Road casualties increase: drivers warned over emerging internet threat

Road casualties increase

Road casualties have gone up for the first time in 17 years prompting calls for government action

As road casualties increase, the government is coming under pressure to review and reinstate ambitious crash reduction targets. A report by road safety charity Brake, along with partner the insurer Direct Line, highlights some of the reasons behind the first rise for 17 years. Factors include an increasing use of the internet while at the wheel and young drivers being more likely to text while driving. As a result of the report, Brake has come up with a series of suggestions for the government to pursue. 

Road casualties increase: Internet the increasing threat

Using mobile phones while at the wheel has been a consistent threat to road safety. However, an emerging danger is the use of the internet and apps while driving. Texting also remains a problem. Most drivers who used to use hand held phones now go hands-free. And the number of drivers admitting to using their phone in the car has fallen slightly. Fewer than half (45 per cent) of drivers admitted doing it in 2013 compared with 54 per cent in 2006.

Road casualties increase: Young drivers over represented

Drivers aged from 17 to 24 represent more of a threat to road safety than their older peers. Although the 17 to 19 age group makes up a mere 1.5 per cent of UK licence holders, they account for 12 per cent of fatal and serious crashes. More than four in 10 (44 per cent) admitted to texting at the wheel compared to 30 per cent of all drivers. And 56 per cent of young drivers said they’d broken the 60mph limit on rural single carriageway roads compared with the average of 37 per cent among all drivers. To combat this, Brake would like Graduated Driver Licensing to be instated.
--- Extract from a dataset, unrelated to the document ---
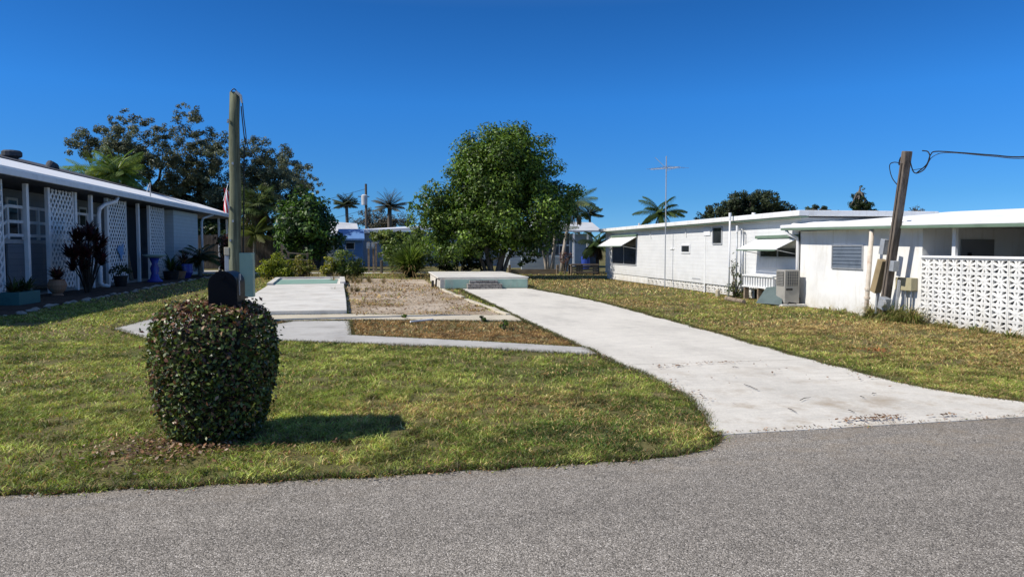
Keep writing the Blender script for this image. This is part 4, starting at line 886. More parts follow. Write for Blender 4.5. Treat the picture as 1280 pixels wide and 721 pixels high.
for (u, v, lab, m, prof, pal, L) in ((214, 352, 'dark bushy plant in a low pot right of the bird bath', 'black', [(.3, 0), (.38, .45), (.3, .45)], G_DARK, 1.1), (230, 350, 'plant in a cobalt blue pot against the pale blue siding', 'cobalt', [(.3, 0), (.45, .3), (.42, .75), (.36, .75)], COP[2:], .9), (224, 351, 'squat terracotta pot between two dark plants by the siding', 'terracotta', [(.25, 0), (.36, .4), (.3, .4)], G_DARK, .6)):
    p = PX(u, v, -10.9); p.z = 0; t = pot('potted_plant', lab, 'potted plant', p, prof, M[m]); straps('foliage', None, None, p+Vector((0, 0, prof[-1][1]-.1)), 80, L, .09, pal, .5, parent=t)
p = PX(250, 345, -10.6); p.z = 0; palm('potted_palm', 'small dark arching palm beside the siding downspout', p, p+Vector((0, 0, 1.1)), .1, 16, 1.3, G_DARK+[(0.05, 0.075, 0.02)], .7, 18, .07, .45)
p = PX(281, 343, -9.5); p.z = 0; t = thing('croton_plant', 'orange red leaved croton left of the tall pole base', 'plant', p); leaves('foliage', M['leaf'], t, [(p.x, p.y, 1.2, .5, .8, 1.0), (p.x, p.y+.4, .6, .4, .5, .5)], 700, (.14, .32), [(0.20, 0.05, 0.03), (0.26, 0.10, 0.04), (0.10, 0.05, 0.03), (0.05, 0.06, 0.02)], sub=12)
MB().tube([p, p+Vector((0, 0, 1.2))], [.04, .02], 5).build('stem', M['bark_dark'], t)
# blue ornament on lattice
p = PX(150.5, 315, HX+.05); q = MB()
q.extrude([p+Vector((0, y, z)) for y, z in ((-.42, .1), (-.15, .28), (.1, .22), (.35, .38), (.28, .05), (.4, -.1), (.15, -.12), (.05, -.38), (-.12, -.12))], (.03, 0, 0))
tag(q.build('wall_ornament', M['bluehouse']), 'small blue fish shaped ornament hung on the third lattice panel', 'ornament')
p = PX(164, 350, -12.2); q = MB()
for k in range(3): q.bar((p.x, p.y+.12*k, .05), (p.x-.4, p.y+.3+.12*k, 2.1), .07, .04)
tag(q.build('leaning_boards', M['boards']), 'bundle of thin boards leaning inside the carport beside the blue door', 'boards')
# bed stones
smesh = []
for k in range(4):
    bm = bmesh.new(); bmesh.ops.create_icosphere(bm, subdivisions=2, radius=1)
    for v in bm.verts: v.co *= 1+rng.normal(0, .10); v.co.z *= .6
    me = bpy.data.meshes.new('garden_stone'); bm.to_mesh(me); bm.free(); me.materials.append(M['stone']); smesh.append(me)
for k in range(46):
    q = k/45; yy = 16.5+26*q**1.3; xx = np.interp(yy, [15, 18, 20.5, 25, 30, 36, 44], [-8.9, -8.75, -8.95, -9.1, -9.4, -9.6, -9.9])+rng.normal(0, .08)
    o = bpy.data.objects.new('garden_stone', smesh[k % 4]); COL.objects.link(o); s = rng.uniform(.05, .12); o.scale = (s, s*rng.uniform(1, 1.8), s); o.location = (xx, yy, s*.25); o.rotation_euler = (0, 0, rng.uniform(0, 6))
    tag(o, 'pale rough stone in the row edging the planting bed of the left house', 'stone', 'pale stones edging the left planting bed')
# flag on left house eave
fp = PX(285, 232, -11.2); fl = thing('flag', 'drooping red and white striped flag hanging behind the tall green pole', 'flag', (fp.x, fp.y, fp.z))
nW, nH = 13, 12; vs = []; 
for j in range(nH+1):
    for i in range(nW+1): vs.append((fp.x-.3+.075*i+.05*math.sin(j*.5+i), fp.y+.16*math.sin(i*1.1+j*.25), fp.z-.15-.14*j-.05*i))
me = bpy.data.meshes.new('cloth'); me.from_pydata([tuple(world(fl).inverted() @ Vector(v)) for v in vs], [], [(j*(nW+1)+i, j*(nW+1)+i+1, (j+1)*(nW+1)+i+1, (j+1)*(nW+1)+i) for j in range(nH) for i in range(nW)])
for m_ in ('red', 'flagwhite', 'flagblue'): me.materials.append(M[m_])
for i_, pl in enumerate(me.polygons): pl.material_index = 2 if (i_ % nW > 6 and i_//nW < 5) else i_ % nW % 2; pl.use_smooth = True
co = bpy.data.objects.new('cloth', me); COL.objects.link(co); co.parent = fl
MB().tube([fp+Vector((-.2, -.6, -1.1)), fp+Vector((0, 0, 0.1))], .02, 6).build('staff', M['alu'], fl)

# ------------------------------------------------------------------ right: white trailer
TX = 11.0
def TY(u, x=TX): return PX(u, 311, x).y
def tz(u, v, x=TX): return PX(u, v, x).z
tr = thing('trailer_home', 'long white lap sided trailer home with green trim and window awnings', 'trailer', (TX+2, 27, 0))
YA, YB = 17.9, TY(757)
MB().box((TX, YA, .32), (TX+3.6, YB, 2.40)).build('wall', M['siding_w'], tr)
MB().box((TX-.30, YA-.4, 2.43), (TX+3.9, YB+.3, 2.58)).build('roof', M['white'], tr, bevel=.02)
MB().box((TX-.26, YA-.4, 2.385), (TX-.02, YB+.2, 2.425)).build('green_trim', M['green_trim'], tr)
def breeze(mb, y0, y1, z0, z1, x, th, rib, frame):
    cy, cz = (y0+y1)/2, (z0+z1)/2; W, H = (y1-y0)/2, (z1-z0)/2
    mb.box((x, y0, z0), (x+th, y0+frame, z1)).box((x, y1-frame, z0), (x+th, y1, z1)).box((x+.001, y0+frame, z0), (x+th-.001, y1-frame, z0+frame)).box((x+.001, y0+frame, z1-frame), (x+th-.001, y1-frame, z1))
    for k in range(8):
        a = math.pi/8+k*math.pi/4; dy, dz = math.cos(a), math.sin(a); s = min((W-frame*.5)/abs(dy), (H-frame*.5)/abs(dz))
        mb.bar((x+th/2+.0005*k, cy, cz), (x+th/2+.0005*k, cy+dy*s, cz+dz*s), rib, th*.9-.002*k, up=(1, 0, 0))
sk = MB(); ys = TY(941); k = 0
while ys < YB-.4:
    y1_ = ys+.46
    if ys < TY(812): breeze(sk, ys, y1_-.01, .02, .315, TX+.04, .05, .05, .035)
    else: sk.box((TX+.03, ys, .02), (TX+.1, y1_-.012, .31))
    ys = y1_
sk.build('block_skirt', M['stucco'], tr)
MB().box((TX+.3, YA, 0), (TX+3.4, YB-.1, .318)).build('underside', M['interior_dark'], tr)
def window(par, u0, u1, v0, v1, x=TX, fr=.04, mull=1, slats=0, pm='glass', fm='white_clean'):
    y0, y1 = sorted((TY(u0, x), TY(u1, x))); um = (u0+u1)/2; z1, z0 = tz(um, v0, x), tz(um, v1, x); q = MB()
    q.box((x-.035, y0, z0), (x-.002, y0+fr, z1)).box((x-.035, y1-fr, z0), (x-.002, y1, z1)).box((x-.034, y0+fr, z0), (x-.002, y1-fr, z0+fr)).box((x-.034, y0+fr, z1-fr), (x-.002, y1-fr, z1))
    for k in range(1, mull): y = y0+(y1-y0)*k/mull; q.box((x-.033, y-fr*.4, z0+fr), (x-.002, y+fr*.4, z1-fr))
    o = q.build('window', M[fm], par); pq = MB()
    if slats:
        for k in range(slats):
            a = z0+fr+(z1-z0-2*fr)*k/slats; b = z0+fr+(z1-z0-2*fr)*(k+1)/slats
            pq.add([(x-.03, y0+fr, a), (x-.03, y1-fr, a), (x-.012, y1-fr, b-.004), (x-.012, y0+fr, b-.004)], [(0, 1, 2, 3)])
        pq.box((x-.006, y0+fr, z0+fr), (x-.003, y1-fr, z1-fr))
    else: pq.box((x-.012, y0+fr, z0+fr), (x-.004, y1-fr, z1-fr))
    pq.build('pane', M[pm], o); return o, (y0, y1, z0, z1)
def awning(par, y0, y1, zt, drop, out, x=TX):
    q = MB(); n = 9
    for k in range(n):
        a, b = k/n, (k+1)/n
        q.add([(x-out*a-.02, y0, zt-drop*a), (x-out*a-.02, y1, zt-drop*a), (x-out*b-.02, y1, zt-drop*b-.012), (x-out*b-.02, y0, zt-drop*b-.012), (x-out*a-.02, y0, zt-drop*a-.012), (x-out*a-.02, y1, zt-drop*a-.012), (x-out*b-.02, y1, zt-drop*b-.024), (x-out*b-.02, y0, zt-drop*b-.024)], [(0,1,2,3), (7,6,5,4), (0,4,5,1), (1,5,6,2), (2,6,7,3), (3,7,4,0)])
    o = q.build('awning', M['white'], par)
    MB().box((x-.09, y0-.02, zt+.004), (x-.004, y1+.02, zt+.09)).box((x-out-.06, y0, zt-drop-.06), (x-out-.03, y1, zt-drop-.02)).build('awning_trim', M['green_trim'], o)
    q = MB()
    for y in (y0+.05, y1-.05): q.tube([(x-.01, y, zt-drop-.15), (x-out, y, zt-drop-.03)], .012, 5)
    q.build('awning_strut', M['alu'], o)
_, e = window(tr, 766, 796, 298, 331, mull=2, fm='greytrim'); awning(tr, e[0]-.1, e[1]+.1, tz(780, 296), .42, .75)
_, e = window(tr, 951, 997, 308, 322.5, mull=2, fm='alu'); awning(tr, e[0]-.05, e[1]+.18, tz(970, 298), .30, .65)
MB().box((TX-.02, e[0]-.1, e[2]-.30), (TX-.003, e[1]+.12, e[2]-.02)).build('sill_panel', M['white'], tr)
window(tr, 852, 863, 305.5, 316.5, fr=.05); window(tr, 891, 903, 283.5, 305.5, fr=.04, fm='greytrim')
def plate(u0, u1, v0, v1, m, name='cover_plate', dep=.03):
    y0, y1 = sorted((TY(u0), TY(u1))); MB().box((TX-dep, y0, tz((u0+u1)/2, v1)), (TX-.002, y1, tz((u0+u1)/2, v0))).build(name, M[m], tr, bevel=.006)
plate(880, 888, 285, 294.5, 'white_clean'); plate(838, 843, 310, 312, 'white'); plate(880.5, 882, 285, 366, 'white', 'seam_strip', .012); plate(866, 876, 347.5, 349, 'greytrim', 'seam_strip', .012)
for u in (813, 857): 
    y = TY(u); MB().bar((TX-.03, y, 2.3), (TX-.03, y-.1, 2.0), .03, .03).build('hook_bracket', M['white_clean'], tr)
def vpipe(u, v0, v1, x, r, m, name='vent_pipe', cap=None, parent=None):
    a, b = PX(u, v0, x), PX(u, v1, x); o = MB().tube([(x, a.y, max(b.z, .02)), (x, a.y, a.z)], r, 9).build(name, M[m], parent or tr, smooth=True)
    if cap: MB().tube([(x, a.y, a.z-.16), (x, a.y, a.z+.05)], r*1.5, 9).build('pipe_cap', M[cap], o)
vpipe(912.5, 268, 373, TX-.42, .028, 'white_clean', cap='white_clean')
vpipe(921.5, 284, 366, TX-.25, .026, 'galv', cap='white_clean'); vpipe(928.5, 289, 372, TX-.12, .024, 'alu'); 
a = PX(928.5, 289, TX-.12); MB().tube([(TX-.12, a.y, a.z), (TX-.12, a.y+.06, a.z+.07), (TX-.12, a.y+.3, a.z+.06)], .024, 8).build('pipe_elbow', M['alu'], tr)
vpipe(942, 266, 272, TX+.6, .06, 'white'); vpipe(799, 279, 283, TX+.4, .05, 'greytrim')
# antenna mast
a = PX(831, 362, TX-.34); t_ = PX(831, 196, TX-.34); an = thing('tv_antenna', 'tall thin television antenna mast against the white trailer wall', 'antenna', (a.x, a.y, 0))
MB().tube([(a.x, a.y, 0), (a.x, a.y, t_.z)], .022, 8).build('mast', M['galv'], an)
q = MB(); hz_ = PX(831, 211, TX-.34).z
q.bar((a.x-.3, a.y+.9, hz_+.05), (a.x+.3, a.y-.5, hz_), .03, .03)
for k in range(9):
    s = k/8; c = Vector((a.x-.3+.6*s, a.y+.9-1.4*s, hz_+.05*(1-s))); hw = .25+.35*s; q.tube([c+Vector((-hw*.9, -hw*.45, 0)), c+Vector((hw*.9, hw*.45, 0))], .007, 4)
q.tube([Vector((a.x, a.y, hz_)), Vector((a.x-.35, a.y+.3, hz_+.45))], .01, 4); q.tube([Vector((a.x, a.y, hz_-.1)), Vector((a.x+.5, a.y-.2, hz_+.05))], .01, 4)
q.build('aerial', M['galv'], an)
q = MB(); q.tube([(a.x, a.y, 2.95), (a.x+.6, a.y+1.4, 2.6)], .008, 4); q.build('stay_wire', M['galv'], an)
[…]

This is when young drivers have to hold their provisional licence for a minimum amount of time before they can pass a test and drive on their own.

Road casualties increase: Speed a vital factor in crashes

It is less common for drivers to admit to speeding. Even so, in 2015, 57 per cent of drivers said they’d broken the speed limit at some point during the year. This is down from 88 per cent in 2004.
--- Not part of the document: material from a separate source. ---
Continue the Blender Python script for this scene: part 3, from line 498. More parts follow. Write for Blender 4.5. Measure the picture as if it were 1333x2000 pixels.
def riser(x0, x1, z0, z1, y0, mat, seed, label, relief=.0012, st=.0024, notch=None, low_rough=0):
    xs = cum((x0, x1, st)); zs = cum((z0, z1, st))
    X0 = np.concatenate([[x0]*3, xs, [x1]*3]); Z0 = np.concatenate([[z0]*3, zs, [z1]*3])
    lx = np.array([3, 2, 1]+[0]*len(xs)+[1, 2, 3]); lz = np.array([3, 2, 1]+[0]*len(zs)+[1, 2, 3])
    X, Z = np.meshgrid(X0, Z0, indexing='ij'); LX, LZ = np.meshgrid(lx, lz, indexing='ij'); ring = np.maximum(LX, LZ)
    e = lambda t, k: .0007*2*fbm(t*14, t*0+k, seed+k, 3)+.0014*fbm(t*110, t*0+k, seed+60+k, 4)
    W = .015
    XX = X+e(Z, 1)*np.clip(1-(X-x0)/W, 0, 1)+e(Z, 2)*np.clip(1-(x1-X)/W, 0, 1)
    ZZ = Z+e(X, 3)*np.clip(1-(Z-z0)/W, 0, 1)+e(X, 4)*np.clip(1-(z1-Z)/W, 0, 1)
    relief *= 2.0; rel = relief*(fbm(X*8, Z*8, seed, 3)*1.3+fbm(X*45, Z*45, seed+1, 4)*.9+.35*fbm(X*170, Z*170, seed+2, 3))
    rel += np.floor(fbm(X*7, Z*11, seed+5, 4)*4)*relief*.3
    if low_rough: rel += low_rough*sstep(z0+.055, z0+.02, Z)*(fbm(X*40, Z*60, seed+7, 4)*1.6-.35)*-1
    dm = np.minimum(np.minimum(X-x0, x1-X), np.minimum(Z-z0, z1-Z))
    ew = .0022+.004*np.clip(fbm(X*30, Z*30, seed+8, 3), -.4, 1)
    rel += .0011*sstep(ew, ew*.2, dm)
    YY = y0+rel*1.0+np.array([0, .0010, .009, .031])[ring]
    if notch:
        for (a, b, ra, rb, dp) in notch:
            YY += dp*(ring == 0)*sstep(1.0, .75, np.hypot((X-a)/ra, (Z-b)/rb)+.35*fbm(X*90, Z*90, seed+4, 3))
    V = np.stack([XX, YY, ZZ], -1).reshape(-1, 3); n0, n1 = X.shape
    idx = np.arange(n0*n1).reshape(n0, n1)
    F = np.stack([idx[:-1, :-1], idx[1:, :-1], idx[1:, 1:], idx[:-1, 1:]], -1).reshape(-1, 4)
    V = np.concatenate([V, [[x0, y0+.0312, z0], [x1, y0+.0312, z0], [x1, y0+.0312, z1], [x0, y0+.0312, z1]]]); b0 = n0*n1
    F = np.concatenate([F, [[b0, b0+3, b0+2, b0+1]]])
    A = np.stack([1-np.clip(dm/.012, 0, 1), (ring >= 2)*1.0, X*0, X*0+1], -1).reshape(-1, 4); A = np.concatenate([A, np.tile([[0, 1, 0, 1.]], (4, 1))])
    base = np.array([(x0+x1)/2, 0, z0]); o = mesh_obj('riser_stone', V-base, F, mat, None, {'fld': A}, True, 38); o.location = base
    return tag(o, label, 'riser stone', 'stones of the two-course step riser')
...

Road casualties increase: More 20mph limits

The number of drivers speeding on roads with a 30mph limit remains flat at 63 per cent. Brake believes that the spread of 20mph speed restrictions in urban areas is vital to cutting the number of casualties. Currently more than 14 million people in the UK live within 20mph zones. Brake now wants the default urban speed limit to be reduced to 20mph.

Road casualties increase: drink driving still a problem

Although the number admitting to drink driving has fallen, a third (32 per cent) still said they’re happy to drive after drinking alcohol. This is despite statistics proving even one drink can make you more likely to crash. Brake believes the drink-drive limit needs to be lowered. This follows evidence suggesting drivers with 20-50mg of alcohol per 100ml of blood are three times more likely to die in a crash. “As long as the limit remains at 80mg in England and Wales, many continue to believe that one or two drinks is safe. Legislation can send a clear message that it isn’t,” Brake said.

Road casualties increase: drug driving undiminished

In 2003, three per cent of drivers admitted to getting behind the wheel after taking illegal drugs. The report found that in 2013, exactly the same proportion drive under the influence of banned substances. This appears to show the road safety message is failing to get through to a hard core of users. However, from March 2015, a zero tolerance law towards drug driving came in. In addition, police have increasingly had access to roadside saliva testing kits. These can identify immediately when a driver has been taking illegal drugs. It’s hoped these measures will help cut the number of drug drivers.